Was Tom McCarthy, der Regisseur von menschlich so herausragenden Filmen wie «The Visitor», hier macht, ist Filmemachen alter Schule. In der Tradition von Genreklassikern wie «All the President’s Men» und «Zodiac» zeigt er minutiös die journalistischen Prozesse von gestern auf: als man noch nicht die meiste Zeit hinter Bildschirmen sass, sondern in Archive runterstieg und Bibliotheken durchkämmte.
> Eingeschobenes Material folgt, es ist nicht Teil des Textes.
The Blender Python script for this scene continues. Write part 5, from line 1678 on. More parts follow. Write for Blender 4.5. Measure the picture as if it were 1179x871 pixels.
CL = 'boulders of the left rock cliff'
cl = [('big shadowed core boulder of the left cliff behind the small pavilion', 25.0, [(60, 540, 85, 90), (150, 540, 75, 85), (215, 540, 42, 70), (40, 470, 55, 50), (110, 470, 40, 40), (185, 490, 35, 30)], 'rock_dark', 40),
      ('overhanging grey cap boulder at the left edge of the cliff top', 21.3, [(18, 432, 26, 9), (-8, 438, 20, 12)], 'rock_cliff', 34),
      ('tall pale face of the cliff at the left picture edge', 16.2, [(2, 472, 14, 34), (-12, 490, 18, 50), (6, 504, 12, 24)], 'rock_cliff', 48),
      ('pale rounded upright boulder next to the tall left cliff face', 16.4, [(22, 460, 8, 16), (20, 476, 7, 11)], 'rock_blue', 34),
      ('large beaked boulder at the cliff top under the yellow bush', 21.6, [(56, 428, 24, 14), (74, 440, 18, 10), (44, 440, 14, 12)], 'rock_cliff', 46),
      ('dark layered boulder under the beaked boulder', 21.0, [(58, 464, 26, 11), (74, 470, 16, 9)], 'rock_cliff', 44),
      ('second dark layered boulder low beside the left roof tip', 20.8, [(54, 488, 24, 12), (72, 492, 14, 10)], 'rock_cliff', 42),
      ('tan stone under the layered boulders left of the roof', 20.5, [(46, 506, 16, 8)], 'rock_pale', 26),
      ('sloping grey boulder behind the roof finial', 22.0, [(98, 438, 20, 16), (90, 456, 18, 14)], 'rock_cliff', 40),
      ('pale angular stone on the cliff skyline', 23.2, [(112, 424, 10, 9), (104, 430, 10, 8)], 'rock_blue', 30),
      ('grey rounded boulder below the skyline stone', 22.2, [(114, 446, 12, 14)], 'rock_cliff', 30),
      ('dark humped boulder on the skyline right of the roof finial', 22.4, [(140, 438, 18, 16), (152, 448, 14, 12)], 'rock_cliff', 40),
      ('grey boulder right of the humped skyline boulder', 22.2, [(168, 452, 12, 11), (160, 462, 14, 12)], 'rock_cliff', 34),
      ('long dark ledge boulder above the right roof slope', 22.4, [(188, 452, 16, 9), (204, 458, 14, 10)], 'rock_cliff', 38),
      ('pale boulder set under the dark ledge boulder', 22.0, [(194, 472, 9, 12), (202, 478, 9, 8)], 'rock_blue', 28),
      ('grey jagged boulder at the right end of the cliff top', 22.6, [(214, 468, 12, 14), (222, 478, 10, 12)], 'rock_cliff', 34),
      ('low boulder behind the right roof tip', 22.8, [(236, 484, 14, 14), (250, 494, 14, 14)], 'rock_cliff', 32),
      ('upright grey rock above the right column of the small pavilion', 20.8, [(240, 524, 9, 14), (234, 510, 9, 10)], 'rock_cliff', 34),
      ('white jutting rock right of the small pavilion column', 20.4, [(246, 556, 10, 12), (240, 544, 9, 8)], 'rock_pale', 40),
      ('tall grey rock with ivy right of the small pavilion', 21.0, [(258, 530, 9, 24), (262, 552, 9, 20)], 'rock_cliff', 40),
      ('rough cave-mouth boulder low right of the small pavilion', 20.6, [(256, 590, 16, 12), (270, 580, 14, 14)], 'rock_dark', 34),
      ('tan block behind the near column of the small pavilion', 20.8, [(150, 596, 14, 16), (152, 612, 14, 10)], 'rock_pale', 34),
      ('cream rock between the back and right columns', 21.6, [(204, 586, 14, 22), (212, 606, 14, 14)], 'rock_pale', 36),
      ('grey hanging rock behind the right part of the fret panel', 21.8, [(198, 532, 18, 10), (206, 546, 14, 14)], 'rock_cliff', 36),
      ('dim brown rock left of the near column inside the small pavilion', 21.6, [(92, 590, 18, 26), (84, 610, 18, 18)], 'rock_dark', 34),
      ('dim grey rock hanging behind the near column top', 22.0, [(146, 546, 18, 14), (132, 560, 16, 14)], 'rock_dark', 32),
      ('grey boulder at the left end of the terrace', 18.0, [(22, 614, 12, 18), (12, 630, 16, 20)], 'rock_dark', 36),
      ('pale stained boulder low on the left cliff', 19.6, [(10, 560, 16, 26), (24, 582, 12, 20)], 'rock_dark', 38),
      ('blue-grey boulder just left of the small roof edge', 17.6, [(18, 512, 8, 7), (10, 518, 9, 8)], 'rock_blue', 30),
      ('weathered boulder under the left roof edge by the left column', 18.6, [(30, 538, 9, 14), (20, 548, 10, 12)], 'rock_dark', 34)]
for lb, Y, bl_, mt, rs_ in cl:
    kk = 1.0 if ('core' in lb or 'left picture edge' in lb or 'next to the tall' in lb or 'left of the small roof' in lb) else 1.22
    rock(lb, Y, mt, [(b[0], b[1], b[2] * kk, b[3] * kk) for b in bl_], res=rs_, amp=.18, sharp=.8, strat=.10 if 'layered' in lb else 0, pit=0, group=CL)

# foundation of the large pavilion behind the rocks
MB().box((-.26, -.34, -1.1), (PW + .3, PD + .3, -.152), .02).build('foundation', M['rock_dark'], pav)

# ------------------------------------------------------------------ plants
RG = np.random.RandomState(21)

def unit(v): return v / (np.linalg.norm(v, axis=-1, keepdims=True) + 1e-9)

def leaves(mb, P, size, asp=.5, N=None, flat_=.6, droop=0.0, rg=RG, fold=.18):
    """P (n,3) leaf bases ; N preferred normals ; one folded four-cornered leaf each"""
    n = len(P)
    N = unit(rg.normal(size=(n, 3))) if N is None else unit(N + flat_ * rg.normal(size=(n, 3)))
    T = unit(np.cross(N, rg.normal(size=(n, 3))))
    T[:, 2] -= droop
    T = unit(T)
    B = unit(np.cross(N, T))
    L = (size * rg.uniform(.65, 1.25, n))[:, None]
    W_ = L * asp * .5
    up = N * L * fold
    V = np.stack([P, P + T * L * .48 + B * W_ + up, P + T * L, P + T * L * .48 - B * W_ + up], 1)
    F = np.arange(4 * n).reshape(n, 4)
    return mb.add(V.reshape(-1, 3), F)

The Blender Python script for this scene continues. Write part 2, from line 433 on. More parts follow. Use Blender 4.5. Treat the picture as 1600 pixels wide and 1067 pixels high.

Auch in seiner makellosen Oscar-nominierten Inszenierung geht er mit der Präzision und der Sachlichkeit eines Chirurgen vor; erst zum Schluss, wenn das ganze Ausmass der Abgründe sich auftut und es einfach zu viel wird, lässt er eine leise Melancholie und genau zwei Gefühlsausbrüche zu – weil das einfach «ein beschissenes Gefühl» ist. Ansonsten aber wird hier nicht gebrüllt oder geheult, nicht skandalisiert und sensationalisiert, der Ton ist, selbst wenn die Opfer zu Wort kommen, nicht wirklich anklagend; McCarthy vertraut wie ein guter Berichterstatter stattdessen fast stoisch auf die Kraft der Fakten, und die sprechen für sich: Sie sprechen Dinge aus, die mittlerweile zwar tragische Berühmtheit und himmeltraurige Gewissheit erlangt haben – im Kino etwa schon vor zehn Jahren mit Amy Bergs gespenstisch erschütternder Doku «Deliver Us from Evil». Diese Dinge zu wiederholen, sie nochmals auszusprechen, sie sich bei allem Schmerz und aller Abscheu ins noch immer ungläubige Bewusstsein zurückzuholen, ist dennoch richtig und wichtig. Das haben die Opfer verdient. Und das haben die Täter verdient.

Die Vierte Gewalt

Im Fall von Boston gibt es indes noch einen weiteren Grund. Denn «Spotlight» ist nicht zuletzt eine leider nötig gewordene Erinnerungen daran, was investigativer Journalismus gerade auch auf lokaler Ebene vermag – ein Plädoyer für die Erhaltung seines Werts, seiner Kraft, seiner Macht. «Sie kontrollieren alles. Alles», sagt Stanley Tucci als Anwalt der Opfer einmal über die Kirche. Zum Glück hat es damals jemanden gegeben, der schliesslich dann auch sie kontrolliert hat. Für seine «mutige und umfassende Berichterstattung» in über 600 Storys zum Pädophilieskandal hat der «Boston Globe» 2003 den Pulitzerpreis erhalten. Die Macher von «Spotlight» könnten nun den Oscar gewinnen. Es wäre ebenfalls verdient.